### Task directions
Exclude the pictures and reproduce the remaining data exactly as written.
-- START Information provided --
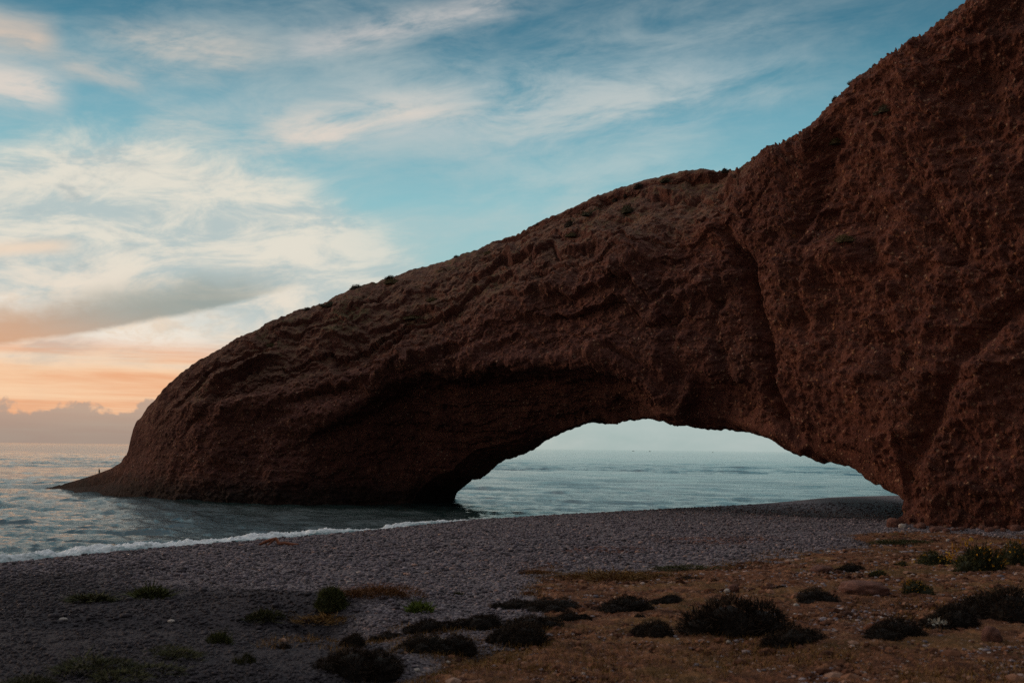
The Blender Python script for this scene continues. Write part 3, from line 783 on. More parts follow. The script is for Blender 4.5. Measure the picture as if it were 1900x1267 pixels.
# ------------------------------------------------------------------ plants, stones and small things
def leafmat(name, stops, rough=0.8):
    mt, q_, p_ = mat(name)
    q_.put(p_.inputs['Base Color'], q_.ramp(q_.attr('tone'), stops)); p_.inputs['Roughness'].default_value = rough
    p_.inputs['Specular IOR Level'].default_value = 0.2
    return mt
M_dark = leafmat('dark_shrub', [(0, (0.012, 0.009, 0.007)), (0.6, (0.030, 0.020, 0.013)), (1, (0.060, 0.036, 0.020))])
M_green = leafmat('green_shrub', [(0, (0.018, 0.022, 0.009)), (0.5, (0.062, 0.070, 0.020)), (1, (0.15, 0.155, 0.045))])
M_olive = leafmat('olive_shrub', [(0, (0.018, 0.020, 0.010)), (0.5, (0.050, 0.052, 0.018)), (1, (0.11, 0.10, 0.035))])
M_bright = leafmat('bright_leaves', [(0, (0.035, 0.055, 0.012)), (0.5, (0.11, 0.15, 0.025)), (1, (0.20, 0.24, 0.05))])
M_rust = leafmat('rust_grass', [(0, (0.05, 0.022, 0.010)), (0.5, (0.15, 0.068, 0.025)), (1, (0.28, 0.14, 0.05))])
M_gold = leafmat('gold_grass', [(0, (0.05, 0.026, 0.010)), (0.5, (0.17, 0.090, 0.028)), (1, (0.34, 0.20, 0.060))])
M_flower = leafmat('yellow_flower', [(0, (0.26, 0.12, 0.01)), (1, (0.52, 0.28, 0.02))])
M_pale = leafmat('pale_leaves', [(0, (0.18, 0.17, 0.14)), (1, (0.45, 0.43, 0.36))])
M_wood = leafmat('stem_wood', [(0, (0.05, 0.03, 0.02)), (1, (0.12, 0.075, 0.045))])

M_dark2 = leafmat('dry_dark_leaves', [(0, (0.025, 0.020, 0.014)), (1, (0.07, 0.05, 0.03))])
M_olive2 = leafmat('grey_green_leaves', [(0, (0.05, 0.045, 0.025)), (1, (0.12, 0.11, 0.06))])
M_olive3 = leafmat('straw_green_leaves', [(0, (0.08, 0.06, 0.028)), (1, (0.17, 0.14, 0.06))])
def blades(base, dirs, length, width, r):
    """thin leaf triangles: base (n,3), dirs (n,3)"""
    n = len(base)
    side = np.cross(dirs, r.normal(size=(n, 3))); side /= np.linalg.norm(side, axis=1)[:, None] + 1e-9
    L = (length * (0.6 + 0.8 * r.random(n)))[:, None]; Wd = (width * (0.6 + 0.8 * r.random(n)))[:, None]
    v = np.stack([base - side * Wd / 2, base + side * Wd / 2, base + dirs * L * 0.6 + side * Wd * 0.35, base + dirs * L], 1).reshape(-1, 3)
    k = np.arange(n)[:, None] * 4
    return v, np.concatenate([k + np.array([[0, 1, 2]]), k + np.array([[0, 2, 3]])])

def shrub_mesh(name, seed, material, n=2600, lobes=4, blade=0.17, wid=0.035, core=True, upward=0.35, spread=0.55):
    """unit plant: about radius 1 wide, 1 tall, made of many small leaves over a lumpy core"""
    r = np.random.default_rng(seed)
    cen = np.column_stack([r.uniform(-spread, spread, lobes), r.uniform(-spread, spread, lobes) * 0.8, np.zeros(lobes)]); cen[0] *= 0.2
    rad_ = r.uniform(0.30, 0.62, lobes); rad_[0] = 0.66; hh_ = rad_ * r.uniform(0.7, 1.5, lobes); hh_[0] = r.uniform(0.7, 0.95)
    V_, F_, T_ = [], [], []; o = 0
    per = np.maximum(80, (n * rad_ ** 2 / np.sum(rad_ ** 2)).astype(int))
    for c_, rr, h_, m_ in zip(cen, rad_, hh_, per):
        d = r.normal(size=(m_, 3)); d[:, 2] = np.abs(d[:, 2]); d /= np.linalg.norm(d, axis=1)[:, None]
        lump_ = 1 + 0.16 * vnoise(d * 2.6 + seed + c_, 5)
        p = c_ + d * np.array([rr, rr, h_]) * (lump_ * (0.80 + 0.20 * r.random(m_)))[:, None]
        dr_ = d + r.normal(size=(m_, 3)) * 0.45; dr_[:, 2] += upward; dr_ /= np.linalg.norm(dr_, axis=1)[:, None]
        a, b = blades(p, dr_, blade * np.where(r.random(m_) < 0.07, 2.4, 1.0) * r.uniform(0.7, 1.2), wid, r)
        V_.append(a); F_.append(b + o); o += len(a); T_.append(np.repeat(np.clip(r.random(m_) * 0.7 + 0.3 * r.random(), 0, 1), 4))
        if core:
            th = np.linspace(0, 2 * np.pi, 17)[:-1]; ph = np.linspace(0.0, np.pi / 2, 7)
            TH, PH = np.meshgrid(th, ph)
            dv = np.stack([np.cos(TH) * np.cos(PH), np.sin(TH) * np.cos(PH), np.sin(PH)], -1).reshape(-1, 3)
            q_ = c_ + dv * np.array([rr, rr, h_]) * 0.86 * (1 + 0.14 * vnoise(dv * 2.6 + seed + c_, 5))[:, None]
            q_[:, 2] -= 0.08
            gf = grid_faces(7, 16, True)
            tri = np.concatenate([gf[:, [0, 1, 2]], gf[:, [0, 2, 3]]])
            V_.append(q_); F_.append(tri + o); o += len(q_); T_.append(np.full(len(q_), 0.1))
    return np_mesh(name, np.concatenate(V_), np.concatenate(F_), material, False, {'tone': np.concatenate(T_)})

def place_plant(name, me, px_, py_, w, h, label, cat, group=None, depth=0.8, sink=0.03, hk=0.84):
    x, y, z, t = on_ground(px_, py_)
    sx_ = w / F * t / 2 / 0.95; sz_ = h / F * t * hk
    y += sx_ * depth * 0.6; x += 0.6 * sx_ * depth * x / max(y, 1)
    z = float(ground_z(np.array([x]), np.array([y]))[0])
    return obj(name, me, label, cat, group, loc=(x, y, z - sink), rz=random.uniform(-0.4, 0.4), scale=(sx_, sx_ * depth, sz_))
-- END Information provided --
### Problem solution
The Blender Python script for this scene continues. Write part 3, from line 783 on. More parts follow. The script is for Blender 4.5. Measure the picture as if it were 1900x1267 pixels.
# ------------------------------------------------------------------ plants, stones and small things
def leafmat(name, stops, rough=0.8):
    mt, q_, p_ = mat(name)
    q_.put(p_.inputs['Base Color'], q_.ramp(q_.attr('tone'), stops)); p_.inputs['Roughness'].default_value = rough
    p_.inputs['Specular IOR Level'].default_value = 0.2
    return mt
M_dark = leafmat('dark_shrub', [(0, (0.012, 0.009, 0.007)), (0.6, (0.030, 0.020, 0.013)), (1, (0.060, 0.036, 0.020))])
M_green = leafmat('green_shrub', [(0, (0.018, 0.022, 0.009)), (0.5, (0.062, 0.070, 0.020)), (1, (0.15, 0.155, 0.045))])
M_olive = leafmat('olive_shrub', [(0, (0.018, 0.020, 0.010)), (0.5, (0.050, 0.052, 0.018)), (1, (0.11, 0.10, 0.035))])
M_bright = leafmat('bright_leaves', [(0, (0.035, 0.055, 0.012)), (0.5, (0.11, 0.15, 0.025)), (1, (0.20, 0.24, 0.05))])
M_rust = leafmat('rust_grass', [(0, (0.05, 0.022, 0.010)), (0.5, (0.15, 0.068, 0.025)), (1, (0.28, 0.14, 0.05))])
M_gold = leafmat('gold_grass', [(0, (0.05, 0.026, 0.010)), (0.5, (0.17, 0.090, 0.028)), (1, (0.34, 0.20, 0.060))])
M_flower = leafmat('yellow_flower', [(0, (0.26, 0.12, 0.01)), (1, (0.52, 0.28, 0.02))])
M_pale = leafmat('pale_leaves', [(0, (0.18, 0.17, 0.14)), (1, (0.45, 0.43, 0.36))])
M_wood = leafmat('stem_wood', [(0, (0.05, 0.03, 0.02)), (1, (0.12, 0.075, 0.045))])

M_dark2 = leafmat('dry_dark_leaves', [(0, (0.025, 0.020, 0.014)), (1, (0.07, 0.05, 0.03))])
M_olive2 = leafmat('grey_green_leaves', [(0, (0.05, 0.045, 0.025)), (1, (0.12, 0.11, 0.06))])
M_olive3 = leafmat('straw_green_leaves', [(0, (0.08, 0.06, 0.028)), (1, (0.17, 0.14, 0.06))])
def blades(base, dirs, length, width, r):
    """thin leaf triangles: base (n,3), dirs (n,3)"""
    n = len(base)
    side = np.cross(dirs, r.normal(size=(n, 3))); side /= np.linalg.norm(side, axis=1)[:, None] + 1e-9
    L = (length * (0.6 + 0.8 * r.random(n)))[:, None]; Wd = (width * (0.6 + 0.8 * r.random(n)))[:, None]
    v = np.stack([base - side * Wd / 2, base + side * Wd / 2, base + dirs * L * 0.6 + side * Wd * 0.35, base + dirs * L], 1).reshape(-1, 3)
    k = np.arange(n)[:, None] * 4
    return v, np.concatenate([k + np.array([[0, 1, 2]]), k + np.array([[0, 2, 3]])])

def shrub_mesh(name, seed, material, n=2600, lobes=4, blade=0.17, wid=0.035, core=True, upward=0.35, spread=0.55):
    """unit plant: about radius 1 wide, 1 tall, made of many small leaves over a lumpy core"""
    r = np.random.default_rng(seed)
    cen = np.column_stack([r.uniform(-spread, spread, lobes), r.uniform(-spread, spread, lobes) * 0.8, np.zeros(lobes)]); cen[0] *= 0.2
    rad_ = r.uniform(0.30, 0.62, lobes); rad_[0] = 0.66; hh_ = rad_ * r.uniform(0.7, 1.5, lobes); hh_[0] = r.uniform(0.7, 0.95)
    V_, F_, T_ = [], [], []; o = 0
    per = np.maximum(80, (n * rad_ ** 2 / np.sum(rad_ ** 2)).astype(int))
    for c_, rr, h_, m_ in zip(cen, rad_, hh_, per):
        d = r.normal(size=(m_, 3)); d[:, 2] = np.abs(d[:, 2]); d /= np.linalg.norm(d, axis=1)[:, None]
        lump_ = 1 + 0.16 * vnoise(d * 2.6 + seed + c_, 5)
        p = c_ + d * np.array([rr, rr, h_]) * (lump_ * (0.80 + 0.20 * r.random(m_)))[:, None]
        dr_ = d + r.normal(size=(m_, 3)) * 0.45; dr_[:, 2] += upward; dr_ /= np.linalg.norm(dr_, axis=1)[:, None]
        a, b = blades(p, dr_, blade * np.where(r.random(m_) < 0.07, 2.4, 1.0) * r.uniform(0.7, 1.2), wid, r)
        V_.append(a); F_.append(b + o); o += len(a); T_.append(np.repeat(np.clip(r.random(m_) * 0.7 + 0.3 * r.random(), 0, 1), 4))
        if core:
            th = np.linspace(0, 2 * np.pi, 17)[:-1]; ph = np.linspace(0.0, np.pi / 2, 7)
            TH, PH = np.meshgrid(th, ph)
            dv = np.stack([np.cos(TH) * np.cos(PH), np.sin(TH) * np.cos(PH), np.sin(PH)], -1).reshape(-1, 3)
            q_ = c_ + dv * np.array([rr, rr, h_]) * 0.86 * (1 + 0.14 * vnoise(dv * 2.6 + seed + c_, 5))[:, None]
            q_[:, 2] -= 0.08
            gf = grid_faces(7, 16, True)
            tri = np.concatenate([gf[:, [0, 1, 2]], gf[:, [0, 2, 3]]])
            V_.append(q_); F_.append(tri + o); o += len(q_); T_.append(np.full(len(q_), 0.1))
    return np_mesh(name, np.concatenate(V_), np.concatenate(F_), material, False, {'tone': np.concatenate(T_)})

def place_plant(name, me, px_, py_, w, h, label, cat, group=None, depth=0.8, sink=0.03, hk=0.84):
    x, y, z, t = on_ground(px_, py_)
    sx_ = w / F * t / 2 / 0.95; sz_ = h / F * t * hk
    y += sx_ * depth * 0.6; x += 0.6 * sx_ * depth * x / max(y, 1)
    z = float(ground_z(np.array([x]), np.array([y]))[0])
    return obj(name, me, label, cat, group, loc=(x, y, z - sink), rz=random.uniform(-0.4, 0.4), scale=(sx_, sx_ * depth, sz_))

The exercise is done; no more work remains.